Location-based training for multi-channel talker-independent speaker separation

TL;DR

This paper introduces location-based training (LBT), a novel method leveraging spatial information from microphone arrays to improve multi-channel speaker separation, outperforming permutation-invariant training (PIT) especially in complex scenarios.

Contribution

The study proposes a new location-based training approach that assigns speakers based on spatial locations, reducing complexity and enhancing separation performance over existing methods.

Findings

LBT outperforms PIT in separating two- and three-speaker mixtures.

Azimuth-based training is more effective than distance-based training.

Dynamic selection of training type further improves separation results.

Abstract

Permutation-invariant training (PIT) is a dominant approach for addressing the permutation ambiguity problem in talker-independent speaker separation. Leveraging spatial information afforded by microphone arrays, we propose a new training approach to resolving permutation ambiguities for multi-channel speaker separation. The proposed approach, named location-based training (LBT), assigns speakers on the basis of their spatial locations. This training strategy is easy to apply, and organizes speakers according to their positions in physical space.

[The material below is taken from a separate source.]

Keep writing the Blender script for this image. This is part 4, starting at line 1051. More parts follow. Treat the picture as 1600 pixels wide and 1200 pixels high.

Specifically, this study investigates azimuth angles and source distances for location-based training. Evaluation results on separating two- and three-speaker mixtures show that azimuth-based training consistently outperforms PIT, and distance-based training further improves the separation performance when speaker azimuths are close. Furthermore, we dynamically select azimuth-based or distance-based training by estimating the azimuths of separated speakers, which further improves separation performance. LBT has a linear training complexity with respect to the number of speakers, as opposed to the factorial complexity of PIT. We further demonstrate the effectiveness of LBT for the separation of four and five concurrent speakers.